I just feel for the owners of Vortex, the managers of Vorex, the employees of Vortex who depend on the spring being open for diving for their livelihood. I also feel for me and other dive operators who depend on Vortex for training and thus livelihood. Someone made a grave bunch of bad decisions or either he is living it up in Rio. BUT! I need the spring to be divable this weekend for my LIVELIHOOD. Let's call it and if the guy is in there we'll have a silent moment for him at the Saturday Great Southern Luau. Or if he is in Rio, he can have a drink for us. Anyway - Let's let life go on......... Whether the dude is or is not the horse is dead so stop beating it.
What he said...
Rick
 
Are there remotely operated little vehicles that could aid in searching?


If you go look at some of the cave diving video's on Youtube, you'll see how the passages wind up/down and left/right. The umbilical wouldn't flow/pull easily around the corners. The ROV's also aren't made to drag umbilical for 1600 ft horizontally. (especially around corners)

It would prob have issues with the flow also.

A "wireless"(radio) ROV would have trouble penetrating radio signals through the cave rock to the surface.

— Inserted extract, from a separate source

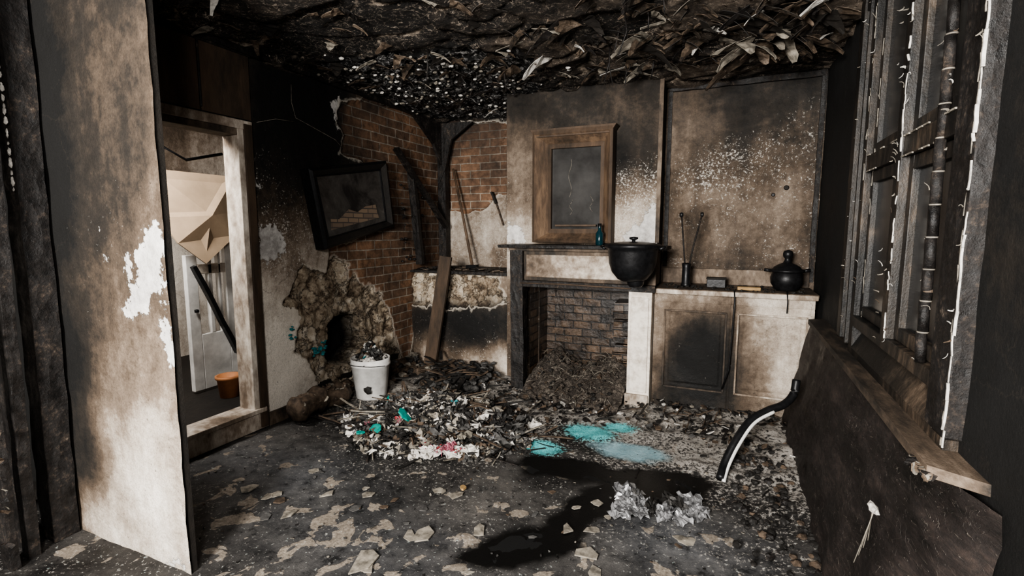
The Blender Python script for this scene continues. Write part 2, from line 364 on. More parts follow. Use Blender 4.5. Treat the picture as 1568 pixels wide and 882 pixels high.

Another issue is finding one that is available to do the work and paying for it and the operators. You're looking at big bucks. I doubt that you'd find anyone wanting to let their ROV go into the overhead environment and get banged around, even if they were well paid.
 
Wow, I just read the entire thread from start to obviously where I'm posting now. I was tempted to cheat and jump to the last page but I didn't...This thing read like a made for TV novel or something...I was only hoping for more of an ending...

Can't they get that little chick who squeezed through that tiny hole on one of the previous videos that Cave Diver posted...Man, that was crazy! Not for the faint of heart, nor the claustrophobic.